I want to make a small, say under 3 gallon, recipe kit, with the equipment I have. I found a 2.5 gallon kit that looks promising; just wanting to make sure that with the equipment I have (one 5 gallon kettle and two fermenting buckets) it will work for me. I plan to use the brew in a bag method.
 
Its gonna be real tight for mashing. You can make it easier on yourself if you sparge. Either do pour over, or if you can find another pot of like 2-3 gal size you can batch sparge on the side after mash. Or you can lower the anount of base grain and make up the gravity by adding dme to boil.
 
Its gonna be real tight for mashing. You can make it easier on yourself if you sparge. Either do pour over, or if you can find another pot of like 2-3 gal size you can batch sparge on the side after mash. Or you can lower the anount of base grain and make up the gravity by adding dme to boil.

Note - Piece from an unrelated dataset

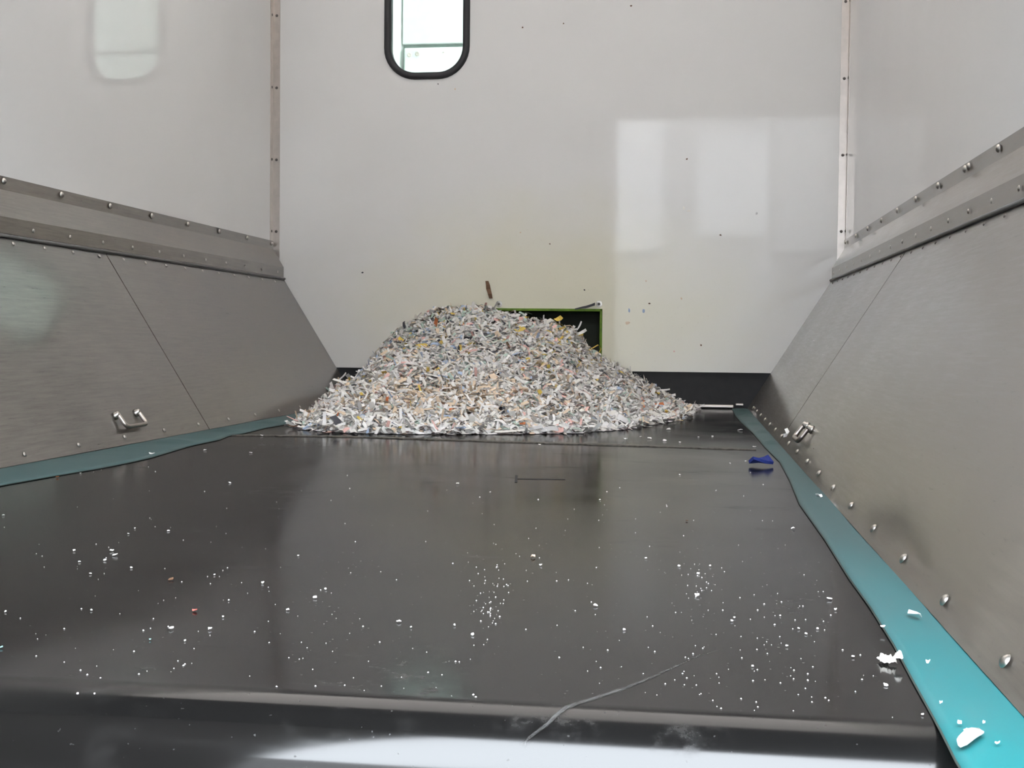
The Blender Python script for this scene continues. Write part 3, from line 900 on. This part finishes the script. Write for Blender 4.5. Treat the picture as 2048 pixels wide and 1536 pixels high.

I do have a second bigger kettle here, so I could do a sparge
 
I did several of these types of brews with the same equipment. I always did do a small dunk sparge in about half of a gallon of water in a small kettle on the side. Everyones system is going to be different as far as boil off rates, and absorption etc etc. In looking back at my logs from those brews, I was mashing in about 14Qrts of water and dunk sparge the grain bag in another half gallon. That particular brew was with 5.5lbs of grain and my volume was a hair over 2.5G into the fermenter.
 
Oh, I would add that I had no problems fermenting in the 6.5G buckets with 2.5-3G volume, but I would advise against dry hopping anything with that much headspace. I had very, very poor results.
 
My indoor brewing system is a five gallon pot and I brew a lot of three gallon batches. A five gallong kettle will hold all the wort for a three gallon batch which will be somewhere around four gallons or so preboil for a typical batch. You'll have problems if you intend to do very long boils. I'm not sure you could get all the mash and sparge runnings with the grain in a five gallon kettle unless you are using an extremely small amount of grain.
 
My usual batch size is 2.5 gal, using a 5gal kettle on my stove. I don’t sparge and mash with typically 14 quarts water. I only have one recipe with a grain bill that’s too tight for the kettle so once strike temp is reached I scoop out some of the water to a small covered kettle while I stir in the grains, then add that water back. My other grain bills fit with no problems.